◆ YOUR OBJECTIVE ◆
Show each line from the listing that includes the word "this".

◆ RAW RECORDS ◆

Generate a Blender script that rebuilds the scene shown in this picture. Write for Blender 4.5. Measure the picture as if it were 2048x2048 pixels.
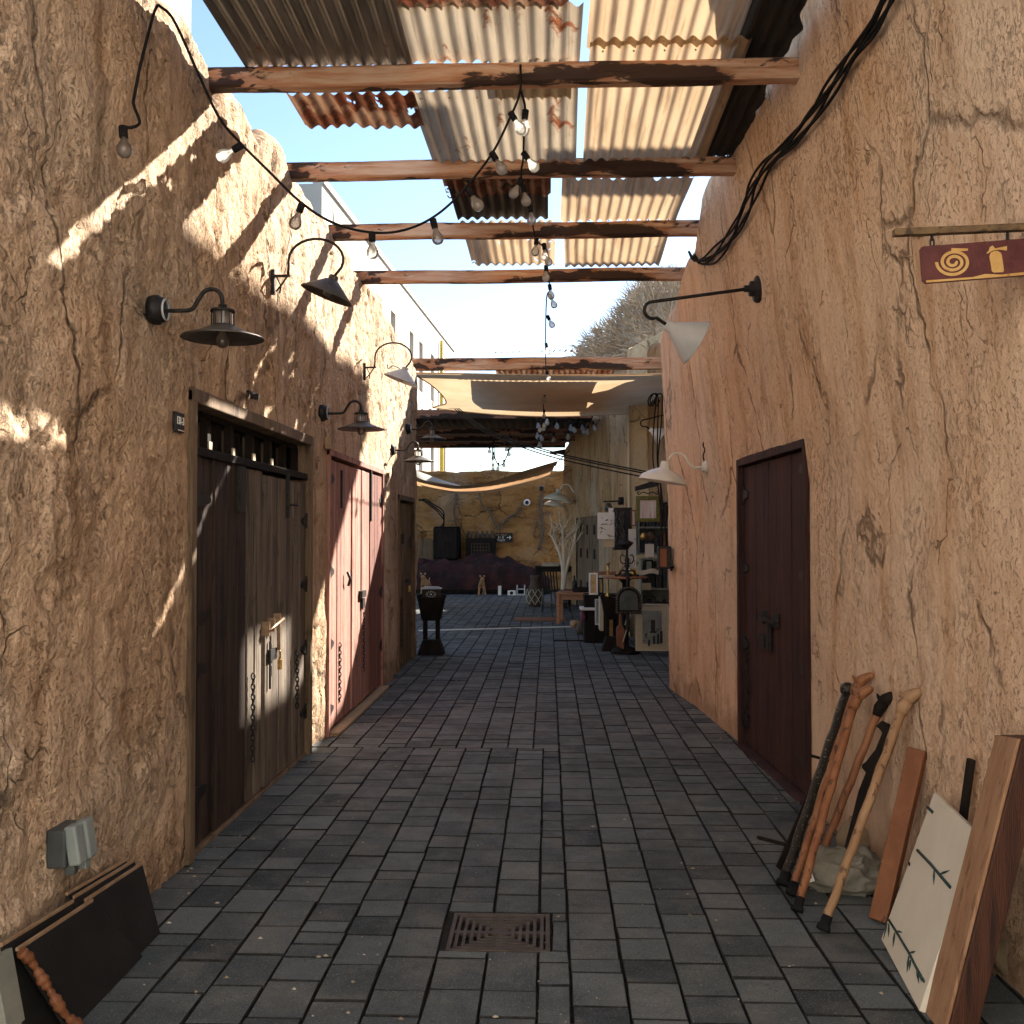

...

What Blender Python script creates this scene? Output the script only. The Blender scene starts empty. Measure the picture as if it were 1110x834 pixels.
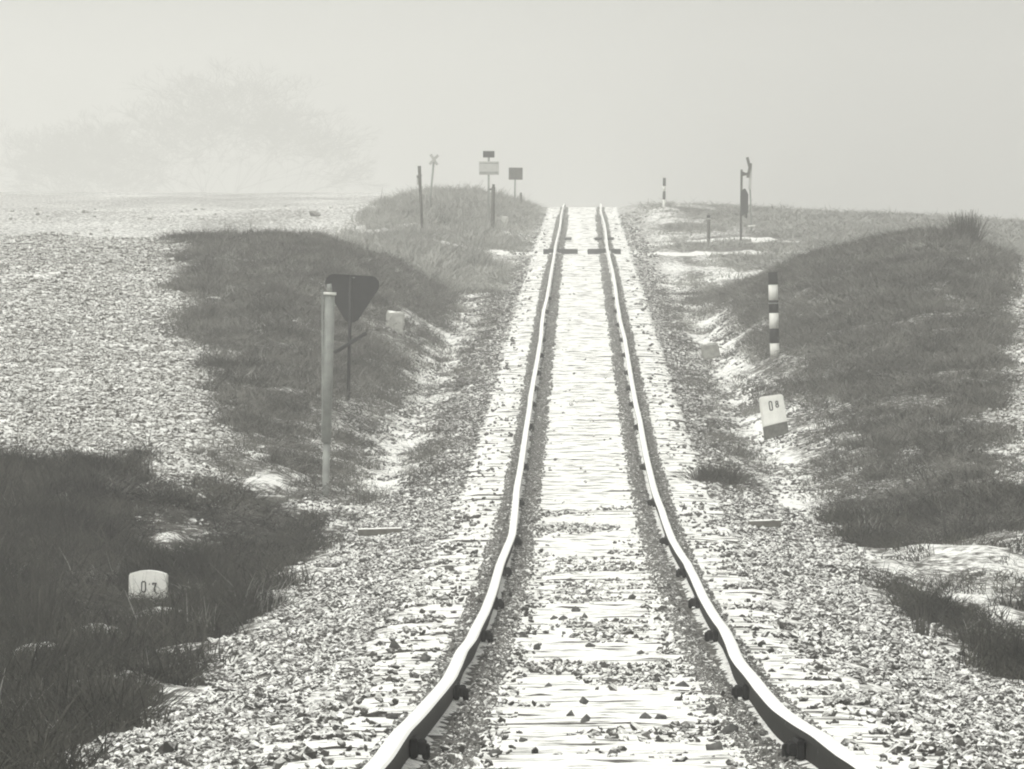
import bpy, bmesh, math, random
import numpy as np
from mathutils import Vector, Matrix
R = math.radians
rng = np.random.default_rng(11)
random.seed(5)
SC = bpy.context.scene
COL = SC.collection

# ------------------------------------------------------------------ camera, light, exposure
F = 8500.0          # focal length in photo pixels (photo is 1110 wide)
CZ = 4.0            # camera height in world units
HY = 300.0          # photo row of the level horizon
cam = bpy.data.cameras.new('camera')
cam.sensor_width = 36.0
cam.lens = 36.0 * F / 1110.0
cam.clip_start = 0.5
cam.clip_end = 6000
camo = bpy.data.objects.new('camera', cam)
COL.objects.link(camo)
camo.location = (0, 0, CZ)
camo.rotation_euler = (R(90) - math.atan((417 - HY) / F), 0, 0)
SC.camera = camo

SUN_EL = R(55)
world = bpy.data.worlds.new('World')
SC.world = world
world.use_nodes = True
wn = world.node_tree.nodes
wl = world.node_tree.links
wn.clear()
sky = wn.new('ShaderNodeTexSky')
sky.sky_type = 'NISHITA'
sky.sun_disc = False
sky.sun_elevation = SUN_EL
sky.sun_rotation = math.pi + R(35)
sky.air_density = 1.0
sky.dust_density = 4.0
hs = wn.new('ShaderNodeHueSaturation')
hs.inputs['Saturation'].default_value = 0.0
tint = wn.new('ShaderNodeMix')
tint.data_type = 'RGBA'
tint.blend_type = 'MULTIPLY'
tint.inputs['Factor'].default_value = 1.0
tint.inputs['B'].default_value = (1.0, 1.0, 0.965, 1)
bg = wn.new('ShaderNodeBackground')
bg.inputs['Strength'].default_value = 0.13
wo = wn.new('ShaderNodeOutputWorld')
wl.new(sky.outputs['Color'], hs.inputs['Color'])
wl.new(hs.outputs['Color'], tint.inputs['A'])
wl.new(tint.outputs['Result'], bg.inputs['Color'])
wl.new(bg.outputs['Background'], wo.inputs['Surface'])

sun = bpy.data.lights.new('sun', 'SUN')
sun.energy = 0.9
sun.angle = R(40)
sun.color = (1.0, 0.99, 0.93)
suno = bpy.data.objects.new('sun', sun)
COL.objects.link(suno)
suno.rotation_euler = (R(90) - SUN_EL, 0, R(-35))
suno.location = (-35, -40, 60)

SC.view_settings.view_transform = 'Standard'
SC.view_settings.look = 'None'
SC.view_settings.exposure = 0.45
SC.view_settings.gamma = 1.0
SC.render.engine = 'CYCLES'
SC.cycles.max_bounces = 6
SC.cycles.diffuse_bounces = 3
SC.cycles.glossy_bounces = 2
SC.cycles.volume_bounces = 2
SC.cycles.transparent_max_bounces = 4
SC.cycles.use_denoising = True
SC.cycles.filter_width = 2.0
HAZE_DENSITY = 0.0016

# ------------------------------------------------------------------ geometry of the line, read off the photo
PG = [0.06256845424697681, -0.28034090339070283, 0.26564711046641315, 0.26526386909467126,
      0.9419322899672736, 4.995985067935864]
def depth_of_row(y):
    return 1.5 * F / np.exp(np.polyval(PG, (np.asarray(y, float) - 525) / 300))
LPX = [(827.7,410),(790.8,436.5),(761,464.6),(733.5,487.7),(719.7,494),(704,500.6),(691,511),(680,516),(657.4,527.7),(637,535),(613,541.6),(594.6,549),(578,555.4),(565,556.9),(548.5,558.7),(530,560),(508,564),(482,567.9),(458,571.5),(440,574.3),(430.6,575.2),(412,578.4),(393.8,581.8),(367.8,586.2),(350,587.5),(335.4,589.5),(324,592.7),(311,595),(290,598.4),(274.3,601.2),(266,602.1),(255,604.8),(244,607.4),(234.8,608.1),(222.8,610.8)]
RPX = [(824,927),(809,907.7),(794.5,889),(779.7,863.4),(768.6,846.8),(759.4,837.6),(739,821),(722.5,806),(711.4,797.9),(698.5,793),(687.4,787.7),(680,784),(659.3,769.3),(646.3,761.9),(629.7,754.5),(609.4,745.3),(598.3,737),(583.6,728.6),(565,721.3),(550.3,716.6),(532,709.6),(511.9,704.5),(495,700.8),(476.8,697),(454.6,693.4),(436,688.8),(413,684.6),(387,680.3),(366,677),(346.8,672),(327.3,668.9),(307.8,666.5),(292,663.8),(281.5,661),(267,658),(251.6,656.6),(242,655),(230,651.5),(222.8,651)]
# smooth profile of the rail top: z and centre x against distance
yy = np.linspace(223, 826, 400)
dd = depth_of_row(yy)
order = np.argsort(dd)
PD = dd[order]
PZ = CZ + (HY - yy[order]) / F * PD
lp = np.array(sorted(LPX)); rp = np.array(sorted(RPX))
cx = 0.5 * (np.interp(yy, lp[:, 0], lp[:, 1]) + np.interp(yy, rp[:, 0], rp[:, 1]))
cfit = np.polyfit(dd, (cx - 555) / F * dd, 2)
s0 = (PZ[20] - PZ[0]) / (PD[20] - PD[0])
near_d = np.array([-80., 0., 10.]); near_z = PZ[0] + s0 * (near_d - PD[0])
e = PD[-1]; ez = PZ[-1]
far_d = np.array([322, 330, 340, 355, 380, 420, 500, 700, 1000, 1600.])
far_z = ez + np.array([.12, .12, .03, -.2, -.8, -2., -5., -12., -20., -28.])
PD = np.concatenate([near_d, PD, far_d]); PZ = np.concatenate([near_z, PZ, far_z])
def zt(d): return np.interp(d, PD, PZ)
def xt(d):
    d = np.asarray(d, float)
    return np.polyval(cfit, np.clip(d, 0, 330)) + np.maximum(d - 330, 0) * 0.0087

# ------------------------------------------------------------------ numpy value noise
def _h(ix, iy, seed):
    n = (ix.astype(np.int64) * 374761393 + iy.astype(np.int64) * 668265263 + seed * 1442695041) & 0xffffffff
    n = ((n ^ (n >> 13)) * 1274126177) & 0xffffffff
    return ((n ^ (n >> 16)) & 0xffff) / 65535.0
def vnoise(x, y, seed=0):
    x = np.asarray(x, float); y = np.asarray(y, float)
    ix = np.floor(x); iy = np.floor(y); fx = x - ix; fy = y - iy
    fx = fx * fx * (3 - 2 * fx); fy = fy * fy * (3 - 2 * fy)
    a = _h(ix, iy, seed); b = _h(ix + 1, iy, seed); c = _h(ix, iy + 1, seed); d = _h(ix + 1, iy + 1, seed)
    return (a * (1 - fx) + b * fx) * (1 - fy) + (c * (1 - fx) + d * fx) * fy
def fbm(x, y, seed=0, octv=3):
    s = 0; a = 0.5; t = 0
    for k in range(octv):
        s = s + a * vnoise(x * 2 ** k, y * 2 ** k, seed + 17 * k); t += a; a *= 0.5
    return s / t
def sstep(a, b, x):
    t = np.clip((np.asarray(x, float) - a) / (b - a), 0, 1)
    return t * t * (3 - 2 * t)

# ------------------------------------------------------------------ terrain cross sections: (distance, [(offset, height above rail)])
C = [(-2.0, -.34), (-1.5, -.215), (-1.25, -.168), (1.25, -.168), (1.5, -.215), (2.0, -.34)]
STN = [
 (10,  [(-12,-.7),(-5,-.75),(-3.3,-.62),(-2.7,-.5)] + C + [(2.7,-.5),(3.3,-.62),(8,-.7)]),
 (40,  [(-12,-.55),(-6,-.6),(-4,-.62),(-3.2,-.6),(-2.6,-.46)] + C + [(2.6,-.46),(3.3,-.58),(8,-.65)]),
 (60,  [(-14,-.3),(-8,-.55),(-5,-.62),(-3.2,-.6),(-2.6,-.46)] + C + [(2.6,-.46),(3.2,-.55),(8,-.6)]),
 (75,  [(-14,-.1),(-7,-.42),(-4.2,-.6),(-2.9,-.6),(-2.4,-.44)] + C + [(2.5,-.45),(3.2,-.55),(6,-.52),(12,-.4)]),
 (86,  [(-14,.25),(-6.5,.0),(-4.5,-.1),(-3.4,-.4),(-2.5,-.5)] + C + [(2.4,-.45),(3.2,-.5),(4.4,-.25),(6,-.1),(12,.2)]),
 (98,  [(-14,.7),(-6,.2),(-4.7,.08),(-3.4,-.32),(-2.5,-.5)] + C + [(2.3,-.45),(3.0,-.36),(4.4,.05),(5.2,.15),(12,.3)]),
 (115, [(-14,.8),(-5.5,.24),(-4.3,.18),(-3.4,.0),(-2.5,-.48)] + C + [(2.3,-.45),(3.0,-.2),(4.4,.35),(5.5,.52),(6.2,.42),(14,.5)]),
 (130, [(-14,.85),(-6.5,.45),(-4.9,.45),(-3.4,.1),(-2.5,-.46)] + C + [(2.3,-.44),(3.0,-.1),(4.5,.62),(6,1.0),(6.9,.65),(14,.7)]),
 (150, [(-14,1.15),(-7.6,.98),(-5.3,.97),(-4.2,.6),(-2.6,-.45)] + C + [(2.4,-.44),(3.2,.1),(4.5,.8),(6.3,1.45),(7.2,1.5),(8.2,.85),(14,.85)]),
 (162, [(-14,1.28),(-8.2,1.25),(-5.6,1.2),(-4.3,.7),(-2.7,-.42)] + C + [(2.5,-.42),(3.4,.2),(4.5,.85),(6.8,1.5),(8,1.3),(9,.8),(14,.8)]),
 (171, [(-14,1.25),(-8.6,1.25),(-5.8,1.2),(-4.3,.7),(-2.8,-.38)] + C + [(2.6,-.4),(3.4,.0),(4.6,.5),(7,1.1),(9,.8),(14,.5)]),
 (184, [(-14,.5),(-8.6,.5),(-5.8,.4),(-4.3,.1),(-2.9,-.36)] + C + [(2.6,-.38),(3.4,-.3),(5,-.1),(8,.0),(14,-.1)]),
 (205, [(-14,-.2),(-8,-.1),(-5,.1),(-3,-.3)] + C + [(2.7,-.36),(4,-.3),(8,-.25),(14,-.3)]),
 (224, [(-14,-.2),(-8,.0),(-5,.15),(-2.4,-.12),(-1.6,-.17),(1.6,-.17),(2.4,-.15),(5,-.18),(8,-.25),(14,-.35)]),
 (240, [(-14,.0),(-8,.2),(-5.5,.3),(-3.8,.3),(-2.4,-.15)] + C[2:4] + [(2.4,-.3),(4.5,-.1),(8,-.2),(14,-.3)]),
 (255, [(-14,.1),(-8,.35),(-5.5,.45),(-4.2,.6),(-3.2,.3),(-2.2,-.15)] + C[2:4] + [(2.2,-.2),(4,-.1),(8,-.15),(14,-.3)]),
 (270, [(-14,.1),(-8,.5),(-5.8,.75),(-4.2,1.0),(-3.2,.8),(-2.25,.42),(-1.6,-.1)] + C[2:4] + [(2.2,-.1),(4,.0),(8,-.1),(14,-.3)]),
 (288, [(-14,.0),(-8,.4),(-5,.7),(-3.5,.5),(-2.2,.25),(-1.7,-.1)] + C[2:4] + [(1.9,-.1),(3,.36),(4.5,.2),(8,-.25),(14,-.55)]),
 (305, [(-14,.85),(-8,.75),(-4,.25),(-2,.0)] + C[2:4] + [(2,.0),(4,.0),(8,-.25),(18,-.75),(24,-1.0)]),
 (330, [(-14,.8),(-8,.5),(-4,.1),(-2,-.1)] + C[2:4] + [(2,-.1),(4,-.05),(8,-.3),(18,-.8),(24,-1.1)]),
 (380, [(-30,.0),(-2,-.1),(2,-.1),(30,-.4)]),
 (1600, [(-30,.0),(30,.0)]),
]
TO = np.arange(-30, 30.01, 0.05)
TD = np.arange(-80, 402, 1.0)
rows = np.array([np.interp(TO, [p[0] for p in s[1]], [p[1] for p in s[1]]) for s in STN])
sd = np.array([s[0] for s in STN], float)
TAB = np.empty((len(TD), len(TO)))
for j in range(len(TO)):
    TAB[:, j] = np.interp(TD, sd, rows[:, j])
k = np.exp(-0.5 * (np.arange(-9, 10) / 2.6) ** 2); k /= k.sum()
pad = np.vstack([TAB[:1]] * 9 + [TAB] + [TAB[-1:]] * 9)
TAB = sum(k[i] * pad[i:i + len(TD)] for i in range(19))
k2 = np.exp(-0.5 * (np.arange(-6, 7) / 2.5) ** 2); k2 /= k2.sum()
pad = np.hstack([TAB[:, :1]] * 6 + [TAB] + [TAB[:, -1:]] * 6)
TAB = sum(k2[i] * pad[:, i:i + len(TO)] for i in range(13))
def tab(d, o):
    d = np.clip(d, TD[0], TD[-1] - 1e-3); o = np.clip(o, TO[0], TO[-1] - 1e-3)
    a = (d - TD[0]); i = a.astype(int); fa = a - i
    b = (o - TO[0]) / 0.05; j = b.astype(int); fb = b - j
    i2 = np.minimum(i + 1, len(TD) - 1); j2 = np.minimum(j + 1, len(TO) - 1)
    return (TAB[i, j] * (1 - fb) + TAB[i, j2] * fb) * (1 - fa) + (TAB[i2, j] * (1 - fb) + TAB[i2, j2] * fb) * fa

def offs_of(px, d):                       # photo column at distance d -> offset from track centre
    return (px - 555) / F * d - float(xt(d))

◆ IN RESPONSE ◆
Generate a Blender script that rebuilds the scene shown in this picture. Write for Blender 4.5. Measure the picture as if it were 2048x2048 pixels.
What Blender Python script creates this scene? Output the script only. The Blender scene starts empty. Measure the picture as if it were 1110x834 pixels.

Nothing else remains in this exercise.